The convex command determines where a function is convex.

convex takes two mandatory arguments and one optional argument:
- expr, an expression which is at least twice differentiable, which specifies a function f.
- vars, the variable or list of variables in the expression. Some variables may depend on a common independent parameter, say t, when entered as e.g. x(t) instead of x. The first derivatives of such variables, when encountered in f, are treated as independent parameters of the function.
- Optionally, simplify, which enables advanced simplification of the intermediate symbolic expressions and the final result.
convex(expr,vars ⟨,simplify=bool ⟩) returns:
- true, if the function is convex on the entire domain.
- false, if the function is nowhere convex.
- otherwise, the list of inequalities specifying the domain on which the function is convex.
The convex command operates by computing the Hessian H_f of f (see Section 13.7.3) and its LDL factorization. If the resulting block-diagonal matrix is positive semidefinite, then H_f is positive semidefinite and f is hence convex.
The algorithm respects the assumptions that may be set upon variables. Therefore, the convexity of a given function can be checked on a particular domain.
Advanced simplification can be applied when generating convexity conditions by passing the simplify argument. By default, only basic simplification is applied by using the ratnormal command.
The function f concave if and only if the function g=−f is convex.

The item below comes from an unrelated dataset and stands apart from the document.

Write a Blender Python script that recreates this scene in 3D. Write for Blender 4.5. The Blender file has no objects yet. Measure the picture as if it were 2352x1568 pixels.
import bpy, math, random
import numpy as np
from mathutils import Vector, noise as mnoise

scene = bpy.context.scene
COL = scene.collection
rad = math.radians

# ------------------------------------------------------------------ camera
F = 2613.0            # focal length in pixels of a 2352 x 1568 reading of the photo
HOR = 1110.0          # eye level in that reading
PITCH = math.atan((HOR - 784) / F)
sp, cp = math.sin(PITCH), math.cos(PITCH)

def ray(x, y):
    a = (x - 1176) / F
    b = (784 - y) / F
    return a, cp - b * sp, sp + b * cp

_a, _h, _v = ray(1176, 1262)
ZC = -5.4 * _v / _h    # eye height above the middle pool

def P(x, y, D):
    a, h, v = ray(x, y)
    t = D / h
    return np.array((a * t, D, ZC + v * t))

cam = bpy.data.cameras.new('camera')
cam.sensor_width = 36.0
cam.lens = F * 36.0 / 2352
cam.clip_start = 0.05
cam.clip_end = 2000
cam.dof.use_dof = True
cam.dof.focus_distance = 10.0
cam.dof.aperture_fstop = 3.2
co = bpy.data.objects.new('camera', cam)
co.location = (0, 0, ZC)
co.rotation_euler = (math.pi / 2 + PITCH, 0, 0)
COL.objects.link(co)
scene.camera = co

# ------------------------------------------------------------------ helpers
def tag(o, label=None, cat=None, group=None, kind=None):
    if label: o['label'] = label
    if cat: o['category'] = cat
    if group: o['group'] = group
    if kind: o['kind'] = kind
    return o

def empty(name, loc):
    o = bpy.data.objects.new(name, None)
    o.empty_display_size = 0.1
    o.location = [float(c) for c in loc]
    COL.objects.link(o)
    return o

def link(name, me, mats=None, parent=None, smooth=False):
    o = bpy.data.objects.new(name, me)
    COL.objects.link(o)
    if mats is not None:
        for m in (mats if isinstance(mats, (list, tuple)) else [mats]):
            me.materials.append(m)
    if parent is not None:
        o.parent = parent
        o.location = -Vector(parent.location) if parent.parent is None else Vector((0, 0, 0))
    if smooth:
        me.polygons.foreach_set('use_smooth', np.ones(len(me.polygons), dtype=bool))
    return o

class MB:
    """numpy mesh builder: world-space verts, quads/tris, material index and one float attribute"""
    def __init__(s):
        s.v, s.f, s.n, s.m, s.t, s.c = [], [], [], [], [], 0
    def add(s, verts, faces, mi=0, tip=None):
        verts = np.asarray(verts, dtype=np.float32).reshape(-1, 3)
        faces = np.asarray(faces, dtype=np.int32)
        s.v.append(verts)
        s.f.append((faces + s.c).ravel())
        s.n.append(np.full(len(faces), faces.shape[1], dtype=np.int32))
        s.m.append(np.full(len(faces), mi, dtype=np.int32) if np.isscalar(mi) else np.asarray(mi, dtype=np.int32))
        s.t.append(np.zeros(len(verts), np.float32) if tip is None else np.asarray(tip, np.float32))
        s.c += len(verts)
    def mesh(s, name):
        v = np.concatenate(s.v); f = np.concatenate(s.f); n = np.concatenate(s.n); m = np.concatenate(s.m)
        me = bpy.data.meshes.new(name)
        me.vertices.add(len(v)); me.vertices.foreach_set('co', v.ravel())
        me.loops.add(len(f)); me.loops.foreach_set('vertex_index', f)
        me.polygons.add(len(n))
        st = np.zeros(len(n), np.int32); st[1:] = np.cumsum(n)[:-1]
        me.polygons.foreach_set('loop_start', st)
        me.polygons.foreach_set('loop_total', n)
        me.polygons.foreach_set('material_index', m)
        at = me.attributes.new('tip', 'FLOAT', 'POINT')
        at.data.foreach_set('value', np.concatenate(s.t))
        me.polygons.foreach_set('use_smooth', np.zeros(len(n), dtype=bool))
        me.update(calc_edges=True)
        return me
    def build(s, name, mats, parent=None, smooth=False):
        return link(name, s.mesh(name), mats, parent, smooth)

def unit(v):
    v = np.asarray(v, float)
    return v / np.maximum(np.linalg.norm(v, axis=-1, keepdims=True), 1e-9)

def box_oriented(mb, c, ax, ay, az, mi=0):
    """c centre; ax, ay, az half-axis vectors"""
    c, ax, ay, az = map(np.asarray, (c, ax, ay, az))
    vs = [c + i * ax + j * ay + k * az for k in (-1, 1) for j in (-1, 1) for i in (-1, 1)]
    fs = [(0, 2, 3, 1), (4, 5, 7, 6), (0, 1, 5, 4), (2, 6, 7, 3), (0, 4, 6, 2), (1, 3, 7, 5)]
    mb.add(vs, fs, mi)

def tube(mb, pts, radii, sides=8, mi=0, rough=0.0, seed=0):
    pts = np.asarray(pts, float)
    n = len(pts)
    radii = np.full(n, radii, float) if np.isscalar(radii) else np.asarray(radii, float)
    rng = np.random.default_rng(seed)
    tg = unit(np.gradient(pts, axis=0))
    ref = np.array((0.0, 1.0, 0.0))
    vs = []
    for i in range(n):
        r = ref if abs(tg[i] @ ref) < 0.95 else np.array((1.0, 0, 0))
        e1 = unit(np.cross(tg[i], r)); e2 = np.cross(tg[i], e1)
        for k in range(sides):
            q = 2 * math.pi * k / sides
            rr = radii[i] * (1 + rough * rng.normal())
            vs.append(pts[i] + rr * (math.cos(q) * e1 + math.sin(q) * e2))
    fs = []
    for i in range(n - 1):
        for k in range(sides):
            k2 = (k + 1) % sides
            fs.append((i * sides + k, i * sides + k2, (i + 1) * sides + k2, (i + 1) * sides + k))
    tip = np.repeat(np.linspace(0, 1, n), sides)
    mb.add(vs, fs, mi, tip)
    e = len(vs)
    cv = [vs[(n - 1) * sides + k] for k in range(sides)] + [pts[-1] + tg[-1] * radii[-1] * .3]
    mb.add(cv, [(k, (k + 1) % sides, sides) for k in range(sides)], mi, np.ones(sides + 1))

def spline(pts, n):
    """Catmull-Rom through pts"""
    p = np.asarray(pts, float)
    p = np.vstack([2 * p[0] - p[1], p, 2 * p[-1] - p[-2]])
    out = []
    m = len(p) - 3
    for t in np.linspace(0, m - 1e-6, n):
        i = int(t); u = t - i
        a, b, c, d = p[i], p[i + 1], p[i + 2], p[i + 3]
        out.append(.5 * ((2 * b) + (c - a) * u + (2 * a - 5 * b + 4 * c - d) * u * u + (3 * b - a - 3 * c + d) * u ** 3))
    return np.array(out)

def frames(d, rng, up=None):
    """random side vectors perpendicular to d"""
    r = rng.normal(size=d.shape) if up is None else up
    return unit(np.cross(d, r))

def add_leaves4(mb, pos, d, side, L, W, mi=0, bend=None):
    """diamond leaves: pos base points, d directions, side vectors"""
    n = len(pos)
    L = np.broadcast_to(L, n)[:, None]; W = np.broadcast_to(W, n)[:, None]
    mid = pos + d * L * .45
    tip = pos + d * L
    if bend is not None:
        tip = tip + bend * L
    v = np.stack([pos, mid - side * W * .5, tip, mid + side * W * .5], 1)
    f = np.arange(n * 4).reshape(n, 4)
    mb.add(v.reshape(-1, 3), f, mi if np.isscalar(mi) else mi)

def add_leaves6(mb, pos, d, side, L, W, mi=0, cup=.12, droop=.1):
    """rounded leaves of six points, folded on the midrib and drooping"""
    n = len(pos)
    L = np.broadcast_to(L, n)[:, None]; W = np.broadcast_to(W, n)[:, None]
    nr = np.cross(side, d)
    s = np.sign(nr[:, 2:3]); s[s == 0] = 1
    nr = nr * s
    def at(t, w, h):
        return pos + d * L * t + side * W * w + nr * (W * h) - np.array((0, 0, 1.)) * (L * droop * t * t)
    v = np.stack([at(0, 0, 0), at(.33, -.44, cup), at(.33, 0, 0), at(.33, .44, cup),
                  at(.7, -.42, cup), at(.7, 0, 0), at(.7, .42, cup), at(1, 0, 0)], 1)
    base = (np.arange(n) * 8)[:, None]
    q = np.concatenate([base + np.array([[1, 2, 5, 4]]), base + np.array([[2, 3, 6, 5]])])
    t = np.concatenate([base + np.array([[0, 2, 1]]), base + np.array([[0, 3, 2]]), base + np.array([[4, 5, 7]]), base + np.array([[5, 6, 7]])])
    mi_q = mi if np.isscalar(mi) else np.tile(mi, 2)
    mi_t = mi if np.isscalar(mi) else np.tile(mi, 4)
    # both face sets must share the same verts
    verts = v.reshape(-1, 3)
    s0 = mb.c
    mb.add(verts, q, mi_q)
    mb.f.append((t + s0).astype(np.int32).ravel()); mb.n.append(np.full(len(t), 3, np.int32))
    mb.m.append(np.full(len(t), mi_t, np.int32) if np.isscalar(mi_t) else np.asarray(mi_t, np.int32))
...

Verify that f(x)=3 e^x+5x⁴−ln(x) is convex on ℝ:

convex(3*exp(x)+5x^4-ln(x),x)

true

Verify that f(x,y,z)=x²+y²+3z²−x y+2x z +y z is convex on ℝ³:

convex(x^2+y^2+3z^2-x*y+2x*z+y*z,[x,y,z])

true

The function f(x₁,x₂)=x₁³+2x₁²+2x₁ x₂+x₂²/2−8x₁−2x₂−8 is convex on [0,+∞⟩×ℝ:

convex(x1^3+2x1^2+2*x1*x2+x2^2/2-8x1-2x2-8,[x1,x2],simplify)

⎡
⎣

x₁≥ 0

⎤
⎦

Find the values of a∈ℝ for which the function f(x,y,z)=x²+x z+a y z+z² is convex:

convex(x^2+x*z+a*y*z+z^2,[x,y,z])

false

Note that the function is convex for a=0. However, the convex command does not support equalities as convexity constraints.

Find all values a∈ℝ for which the function f(x,y,z)=x²+2 y²+a z²−2 x y+2 x z−6 y z is convex on ℝ³:

convex(x^2+2y^2+a*z^2-2x*y+2x*z-6y*z,[x,y,z],simplify)

⎡
⎣

a≥ 5

⎤
⎦

Find the set S⊂ℝ² on which the function f:ℝ²→ℝ defined by f(x₁,x₂)=e^x₁+ e^x₂+x₁ x₂ is convex:

condition:=convex(exp(x1)+exp(x2)+x1*x2,[x1,x2],simplify)

⎡
⎣

e^x₁ e^x₂−1≥ 0

⎤
⎦

lin(condition)

⎡
⎣

e^x₁+x₂−1≥ 0

⎤
⎦

(See Section 10.3.4.) From here you conclude that f is convex when x₁+x₂≥ 0. The set S is therefore the half-space defined by this inequality.

The domain of the input function can be restricted by setting assumptions on variables:

assume(x1>0),assume(x2>0):; convex(exp(x1)+exp(x2)+x1*x2,[x1,x2])

true

which was already verified in the previous example.